**Work instructions**
Would you extract the whole listing below and retype it exactly?

**Source data**
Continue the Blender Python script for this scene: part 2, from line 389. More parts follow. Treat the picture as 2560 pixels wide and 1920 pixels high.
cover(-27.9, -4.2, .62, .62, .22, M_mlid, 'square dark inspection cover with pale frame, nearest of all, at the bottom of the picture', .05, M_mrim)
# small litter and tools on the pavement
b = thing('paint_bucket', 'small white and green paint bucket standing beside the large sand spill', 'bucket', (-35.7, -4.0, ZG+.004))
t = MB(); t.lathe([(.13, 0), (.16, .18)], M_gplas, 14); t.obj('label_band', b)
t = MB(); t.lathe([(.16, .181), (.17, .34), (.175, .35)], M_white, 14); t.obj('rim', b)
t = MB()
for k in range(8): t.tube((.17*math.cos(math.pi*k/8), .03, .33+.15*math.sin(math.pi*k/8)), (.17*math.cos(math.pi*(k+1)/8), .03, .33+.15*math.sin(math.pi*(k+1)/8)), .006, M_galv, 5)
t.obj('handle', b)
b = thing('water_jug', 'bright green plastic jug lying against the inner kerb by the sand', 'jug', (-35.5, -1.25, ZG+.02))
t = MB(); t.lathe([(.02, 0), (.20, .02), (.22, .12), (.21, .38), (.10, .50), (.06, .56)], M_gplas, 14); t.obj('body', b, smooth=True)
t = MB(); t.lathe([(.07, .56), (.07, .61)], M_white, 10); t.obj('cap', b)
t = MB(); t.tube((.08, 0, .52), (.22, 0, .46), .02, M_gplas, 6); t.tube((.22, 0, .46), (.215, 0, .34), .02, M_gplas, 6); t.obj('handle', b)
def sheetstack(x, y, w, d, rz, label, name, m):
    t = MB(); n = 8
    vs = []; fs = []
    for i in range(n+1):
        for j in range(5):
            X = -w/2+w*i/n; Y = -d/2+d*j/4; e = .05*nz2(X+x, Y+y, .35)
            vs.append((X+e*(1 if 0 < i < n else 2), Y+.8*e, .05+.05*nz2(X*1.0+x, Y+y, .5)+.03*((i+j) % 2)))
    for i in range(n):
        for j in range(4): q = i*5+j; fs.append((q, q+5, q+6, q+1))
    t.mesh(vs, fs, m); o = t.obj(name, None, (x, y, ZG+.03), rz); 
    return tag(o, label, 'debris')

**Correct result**
Continue the Blender Python script for this scene: part 2, from line 389. More parts follow. Treat the picture as 2560 pixels wide and 1920 pixels high.
cover(-27.9, -4.2, .62, .62, .22, M_mlid, 'square dark inspection cover with pale frame, nearest of all, at the bottom of the picture', .05, M_mrim)
# small litter and tools on the pavement
b = thing('paint_bucket', 'small white and green paint bucket standing beside the large sand spill', 'bucket', (-35.7, -4.0, ZG+.004))
t = MB(); t.lathe([(.13, 0), (.16, .18)], M_gplas, 14); t.obj('label_band', b)
t = MB(); t.lathe([(.16, .181), (.17, .34), (.175, .35)], M_white, 14); t.obj('rim', b)
t = MB()
for k in range(8): t.tube((.17*math.cos(math.pi*k/8), .03, .33+.15*math.sin(math.pi*k/8)), (.17*math.cos(math.pi*(k+1)/8), .03, .33+.15*math.sin(math.pi*(k+1)/8)), .006, M_galv, 5)
t.obj('handle', b)
b = thing('water_jug', 'bright green plastic jug lying against the inner kerb by the sand', 'jug', (-35.5, -1.25, ZG+.02))
t = MB(); t.lathe([(.02, 0), (.20, .02), (.22, .12), (.21, .38), (.10, .50), (.06, .56)], M_gplas, 14); t.obj('body', b, smooth=True)
t = MB(); t.lathe([(.07, .56), (.07, .61)], M_white, 10); t.obj('cap', b)
t = MB(); t.tube((.08, 0, .52), (.22, 0, .46), .02, M_gplas, 6); t.tube((.22, 0, .46), (.215, 0, .34), .02, M_gplas, 6); t.obj('handle', b)
def sheetstack(x, y, w, d, rz, label, name, m):
    t = MB(); n = 8
    vs = []; fs = []
    for i in range(n+1):
        for j in range(5):
            X = -w/2+w*i/n; Y = -d/2+d*j/4; e = .05*nz2(X+x, Y+y, .35)
            vs.append((X+e*(1 if 0 < i < n else 2), Y+.8*e, .05+.05*nz2(X*1.0+x, Y+y, .5)+.03*((i+j) % 2)))
    for i in range(n):
        for j in range(4): q = i*5+j; fs.append((q, q+5, q+6, q+1))
    t.mesh(vs, fs, m); o = t.obj(name, None, (x, y, ZG+.03), rz); 
    return tag(o, label, 'debris')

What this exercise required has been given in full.